Crónica de una muerte anunciada. “El rock ha muerto”, lo decía Lester Bangs en Casi Famosos; negarse a ello es como el empeño que tiene Jared Leto en ser un glam cutre con su banda 30 Seconds To Mars (y con lo buen actor que es). Si el rock es la música, y lo es, ¿de qué trata el rock?, “de lo auténtico, de gente auténtica”. A-U-T-E-N-T-I-C-O, gracias Cameron Crowe por esa pieza fílmica, bucear en ella es revivir los verdaderos conceptos de la música y la revolución.
“Los Romanos de la decadencia”, una obra de 1847 del pintor francés Thomas Couture en la que se expresa un mensaje moral.
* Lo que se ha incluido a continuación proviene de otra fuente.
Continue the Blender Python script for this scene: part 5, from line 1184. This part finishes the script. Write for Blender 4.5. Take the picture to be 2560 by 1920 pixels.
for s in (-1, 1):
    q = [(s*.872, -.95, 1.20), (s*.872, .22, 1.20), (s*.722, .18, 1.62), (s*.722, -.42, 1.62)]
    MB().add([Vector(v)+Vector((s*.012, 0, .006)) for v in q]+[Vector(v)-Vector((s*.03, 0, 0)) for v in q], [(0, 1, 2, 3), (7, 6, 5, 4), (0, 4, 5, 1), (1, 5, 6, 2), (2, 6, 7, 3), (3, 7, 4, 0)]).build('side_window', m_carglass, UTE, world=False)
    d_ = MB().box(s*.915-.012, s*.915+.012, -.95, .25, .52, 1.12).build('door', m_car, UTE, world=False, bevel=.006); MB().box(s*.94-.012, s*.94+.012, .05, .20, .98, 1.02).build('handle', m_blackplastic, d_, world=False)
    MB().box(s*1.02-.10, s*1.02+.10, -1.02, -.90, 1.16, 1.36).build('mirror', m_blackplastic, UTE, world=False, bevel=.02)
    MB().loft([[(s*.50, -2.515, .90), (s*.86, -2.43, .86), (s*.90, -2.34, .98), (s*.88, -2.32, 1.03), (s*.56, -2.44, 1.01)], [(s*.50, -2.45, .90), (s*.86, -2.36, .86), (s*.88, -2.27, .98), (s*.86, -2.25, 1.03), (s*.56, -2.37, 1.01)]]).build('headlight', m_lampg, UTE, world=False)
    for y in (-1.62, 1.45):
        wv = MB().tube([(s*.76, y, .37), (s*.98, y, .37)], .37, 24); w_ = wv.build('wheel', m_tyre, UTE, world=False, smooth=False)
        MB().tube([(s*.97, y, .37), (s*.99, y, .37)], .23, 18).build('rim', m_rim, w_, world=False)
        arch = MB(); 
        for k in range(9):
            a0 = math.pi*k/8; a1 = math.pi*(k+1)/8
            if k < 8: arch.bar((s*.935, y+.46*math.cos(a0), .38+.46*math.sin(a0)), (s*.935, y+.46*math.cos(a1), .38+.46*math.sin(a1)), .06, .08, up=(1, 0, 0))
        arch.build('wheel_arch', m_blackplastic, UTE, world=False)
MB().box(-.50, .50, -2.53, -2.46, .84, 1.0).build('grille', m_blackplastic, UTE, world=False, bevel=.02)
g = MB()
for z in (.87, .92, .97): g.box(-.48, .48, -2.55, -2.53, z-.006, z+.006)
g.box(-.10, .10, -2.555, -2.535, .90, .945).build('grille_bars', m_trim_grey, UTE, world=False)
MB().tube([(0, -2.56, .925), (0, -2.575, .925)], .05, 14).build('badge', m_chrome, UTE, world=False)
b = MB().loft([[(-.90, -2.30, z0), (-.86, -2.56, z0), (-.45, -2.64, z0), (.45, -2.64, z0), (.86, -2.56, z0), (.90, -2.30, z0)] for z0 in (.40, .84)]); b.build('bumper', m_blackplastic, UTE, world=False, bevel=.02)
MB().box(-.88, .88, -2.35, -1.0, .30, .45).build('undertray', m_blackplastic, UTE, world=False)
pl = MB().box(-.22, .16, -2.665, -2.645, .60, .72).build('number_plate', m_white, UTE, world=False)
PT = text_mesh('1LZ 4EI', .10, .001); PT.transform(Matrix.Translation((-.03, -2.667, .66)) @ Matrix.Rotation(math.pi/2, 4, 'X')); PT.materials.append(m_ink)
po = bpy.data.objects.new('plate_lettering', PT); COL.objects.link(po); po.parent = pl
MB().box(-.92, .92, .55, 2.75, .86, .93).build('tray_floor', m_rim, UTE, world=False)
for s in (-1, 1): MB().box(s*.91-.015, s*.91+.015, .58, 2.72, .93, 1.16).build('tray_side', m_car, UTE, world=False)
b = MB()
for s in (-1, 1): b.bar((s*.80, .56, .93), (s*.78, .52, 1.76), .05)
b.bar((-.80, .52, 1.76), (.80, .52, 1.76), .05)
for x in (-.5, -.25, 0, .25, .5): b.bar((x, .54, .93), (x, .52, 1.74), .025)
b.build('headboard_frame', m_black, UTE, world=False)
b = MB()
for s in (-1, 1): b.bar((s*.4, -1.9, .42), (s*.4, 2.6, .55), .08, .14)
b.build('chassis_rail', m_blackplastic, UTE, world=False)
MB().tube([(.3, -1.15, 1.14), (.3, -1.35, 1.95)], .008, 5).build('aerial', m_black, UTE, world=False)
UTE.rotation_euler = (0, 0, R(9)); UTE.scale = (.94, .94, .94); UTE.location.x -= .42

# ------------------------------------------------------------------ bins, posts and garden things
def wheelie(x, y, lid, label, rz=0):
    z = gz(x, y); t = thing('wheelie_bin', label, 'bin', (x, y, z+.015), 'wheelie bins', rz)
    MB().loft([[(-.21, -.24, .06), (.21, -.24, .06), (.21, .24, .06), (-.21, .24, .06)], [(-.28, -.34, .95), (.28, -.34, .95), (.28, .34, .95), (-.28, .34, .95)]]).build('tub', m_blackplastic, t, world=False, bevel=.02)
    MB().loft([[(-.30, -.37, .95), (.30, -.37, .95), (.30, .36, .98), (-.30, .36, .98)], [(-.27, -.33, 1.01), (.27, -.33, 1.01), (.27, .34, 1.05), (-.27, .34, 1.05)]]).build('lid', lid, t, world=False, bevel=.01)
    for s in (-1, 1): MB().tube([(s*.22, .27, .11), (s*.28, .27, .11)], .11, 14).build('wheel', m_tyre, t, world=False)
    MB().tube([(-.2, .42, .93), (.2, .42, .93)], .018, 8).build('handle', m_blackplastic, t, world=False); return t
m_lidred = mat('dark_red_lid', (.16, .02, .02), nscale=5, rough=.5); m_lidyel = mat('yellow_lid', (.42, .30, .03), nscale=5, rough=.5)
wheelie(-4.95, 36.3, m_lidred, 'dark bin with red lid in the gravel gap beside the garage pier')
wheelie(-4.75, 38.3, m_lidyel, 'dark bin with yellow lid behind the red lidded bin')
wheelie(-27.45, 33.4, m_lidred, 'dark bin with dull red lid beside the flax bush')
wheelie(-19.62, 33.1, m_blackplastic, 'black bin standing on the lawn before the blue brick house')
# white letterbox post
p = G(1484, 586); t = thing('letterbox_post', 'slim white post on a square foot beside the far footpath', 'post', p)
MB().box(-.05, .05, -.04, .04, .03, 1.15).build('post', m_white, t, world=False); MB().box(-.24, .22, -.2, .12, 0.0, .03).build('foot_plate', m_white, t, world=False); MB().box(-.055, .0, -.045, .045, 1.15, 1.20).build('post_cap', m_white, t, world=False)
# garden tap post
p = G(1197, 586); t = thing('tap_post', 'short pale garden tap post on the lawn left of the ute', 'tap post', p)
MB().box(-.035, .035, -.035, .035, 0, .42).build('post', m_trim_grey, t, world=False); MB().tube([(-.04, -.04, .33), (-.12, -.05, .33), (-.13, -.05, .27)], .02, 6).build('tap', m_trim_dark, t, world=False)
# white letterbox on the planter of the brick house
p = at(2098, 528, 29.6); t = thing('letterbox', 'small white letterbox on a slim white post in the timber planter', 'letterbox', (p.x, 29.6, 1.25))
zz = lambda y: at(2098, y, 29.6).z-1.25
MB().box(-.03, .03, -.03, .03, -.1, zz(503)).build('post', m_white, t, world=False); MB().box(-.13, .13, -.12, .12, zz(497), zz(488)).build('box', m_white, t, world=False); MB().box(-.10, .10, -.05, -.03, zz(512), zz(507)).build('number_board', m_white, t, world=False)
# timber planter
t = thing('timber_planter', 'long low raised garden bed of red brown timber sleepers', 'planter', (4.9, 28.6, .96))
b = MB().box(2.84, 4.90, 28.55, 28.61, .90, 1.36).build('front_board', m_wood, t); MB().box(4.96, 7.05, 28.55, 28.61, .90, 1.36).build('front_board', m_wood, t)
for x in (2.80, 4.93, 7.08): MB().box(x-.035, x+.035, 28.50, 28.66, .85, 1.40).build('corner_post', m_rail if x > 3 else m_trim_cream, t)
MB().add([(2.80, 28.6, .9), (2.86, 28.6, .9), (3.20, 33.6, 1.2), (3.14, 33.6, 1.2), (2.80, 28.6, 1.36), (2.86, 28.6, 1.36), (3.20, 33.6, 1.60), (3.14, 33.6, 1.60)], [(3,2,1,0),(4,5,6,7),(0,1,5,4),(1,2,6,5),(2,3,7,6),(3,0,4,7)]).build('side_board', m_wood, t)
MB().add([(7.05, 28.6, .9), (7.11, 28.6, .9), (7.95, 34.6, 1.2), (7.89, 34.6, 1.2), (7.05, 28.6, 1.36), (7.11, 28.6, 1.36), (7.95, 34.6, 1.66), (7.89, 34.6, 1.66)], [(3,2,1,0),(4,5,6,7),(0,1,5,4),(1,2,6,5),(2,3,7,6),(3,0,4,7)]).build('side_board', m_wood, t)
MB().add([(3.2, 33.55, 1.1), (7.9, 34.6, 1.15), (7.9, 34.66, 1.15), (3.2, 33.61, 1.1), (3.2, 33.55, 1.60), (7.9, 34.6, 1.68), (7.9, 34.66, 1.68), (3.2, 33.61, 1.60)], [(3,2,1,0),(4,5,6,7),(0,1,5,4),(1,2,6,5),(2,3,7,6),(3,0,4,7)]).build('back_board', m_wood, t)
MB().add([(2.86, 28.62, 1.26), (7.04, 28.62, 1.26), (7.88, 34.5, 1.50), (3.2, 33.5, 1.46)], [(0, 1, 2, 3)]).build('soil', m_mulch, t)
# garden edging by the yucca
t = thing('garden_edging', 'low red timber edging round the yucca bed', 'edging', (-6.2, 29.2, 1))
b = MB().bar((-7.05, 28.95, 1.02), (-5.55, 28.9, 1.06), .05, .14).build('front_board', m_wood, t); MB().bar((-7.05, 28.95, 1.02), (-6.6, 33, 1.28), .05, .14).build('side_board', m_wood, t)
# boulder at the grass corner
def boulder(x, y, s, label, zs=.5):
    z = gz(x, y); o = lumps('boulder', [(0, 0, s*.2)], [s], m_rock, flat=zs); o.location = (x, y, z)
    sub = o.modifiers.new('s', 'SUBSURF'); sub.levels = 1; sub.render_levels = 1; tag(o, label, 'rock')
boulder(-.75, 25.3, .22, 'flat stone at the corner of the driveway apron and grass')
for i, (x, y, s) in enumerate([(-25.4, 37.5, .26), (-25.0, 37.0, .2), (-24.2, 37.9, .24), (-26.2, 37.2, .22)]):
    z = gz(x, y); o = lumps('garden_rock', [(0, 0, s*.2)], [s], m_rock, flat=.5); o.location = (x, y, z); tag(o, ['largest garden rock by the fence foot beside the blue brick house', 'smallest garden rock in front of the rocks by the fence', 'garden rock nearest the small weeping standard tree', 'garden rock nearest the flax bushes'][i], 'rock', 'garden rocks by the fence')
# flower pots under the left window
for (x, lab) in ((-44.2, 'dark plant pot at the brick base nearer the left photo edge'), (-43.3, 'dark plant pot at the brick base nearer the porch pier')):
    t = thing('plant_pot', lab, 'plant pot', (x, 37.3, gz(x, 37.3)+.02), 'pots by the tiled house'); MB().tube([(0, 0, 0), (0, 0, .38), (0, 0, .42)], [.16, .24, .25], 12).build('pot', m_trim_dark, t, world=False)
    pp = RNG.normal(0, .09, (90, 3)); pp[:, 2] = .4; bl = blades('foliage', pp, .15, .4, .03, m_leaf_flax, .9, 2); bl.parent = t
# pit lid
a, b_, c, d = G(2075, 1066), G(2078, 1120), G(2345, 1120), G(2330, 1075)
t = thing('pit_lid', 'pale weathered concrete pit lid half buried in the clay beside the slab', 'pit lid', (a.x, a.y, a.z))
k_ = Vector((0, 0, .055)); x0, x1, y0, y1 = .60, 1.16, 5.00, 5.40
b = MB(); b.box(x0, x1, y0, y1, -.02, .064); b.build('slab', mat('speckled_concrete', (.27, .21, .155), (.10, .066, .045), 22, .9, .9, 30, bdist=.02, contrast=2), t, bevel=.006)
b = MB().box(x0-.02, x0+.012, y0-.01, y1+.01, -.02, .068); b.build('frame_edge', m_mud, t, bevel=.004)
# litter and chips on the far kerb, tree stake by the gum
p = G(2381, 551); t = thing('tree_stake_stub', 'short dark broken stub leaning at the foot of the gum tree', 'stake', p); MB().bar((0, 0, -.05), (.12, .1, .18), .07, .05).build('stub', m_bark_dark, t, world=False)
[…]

Individuos bebiendo, bailando, tristes exhaustos, melancólicos…no solo representaba Couture a los romanos sino a la sociedad francesa de la época.
Gotham está desgastada, ojo, no ha perdido su esencia, sigue sintiéndose como maravillosa. Bucear en el metro en las miradas perdidas (las que no están hipnotizadas en el iPhone), el universo de pensamientos de anónimos de tanta heterogeneidad cultural y personalidad. La actitud libertaria de una ciudad en la que puedes hacer lo que te salga de los huevos sin preocuparte de lo que piensa el de al lado, porque habrá otro que sobrepasará esa línea que siempre es infinita, los abultados paseos por el Village, el deprimente chirimiri, la cara positiva de la ciudad individualista por excelencia en la que las nuevas generaciones están vacunadas con la comodidad de conciencia y a las que se les han guillotinado el sentido de la revolución.
Así, me voy al oeste con la esperanza decimonónica del oro, puedo encontrarlo, quedarme en medio con el premio de Silver City o, simplemente acabar recogiendo naranjas en los campos de California. ¿Acaso importa? Hablando con un neoyorquino esta mañana en un restaurante me decía sobre mi partida: “los neoyorquinos son así (con las manos apuntando recto), en el oeste te dicen ‘hey tío, que día más bonito hace’ aunque esté lloviendo”. No sé hacer revolución, estoy demasiado polucionado como tantos otros, pero sí que se que lo que no es revolución. Nueva York no lo es, ahora es plástico.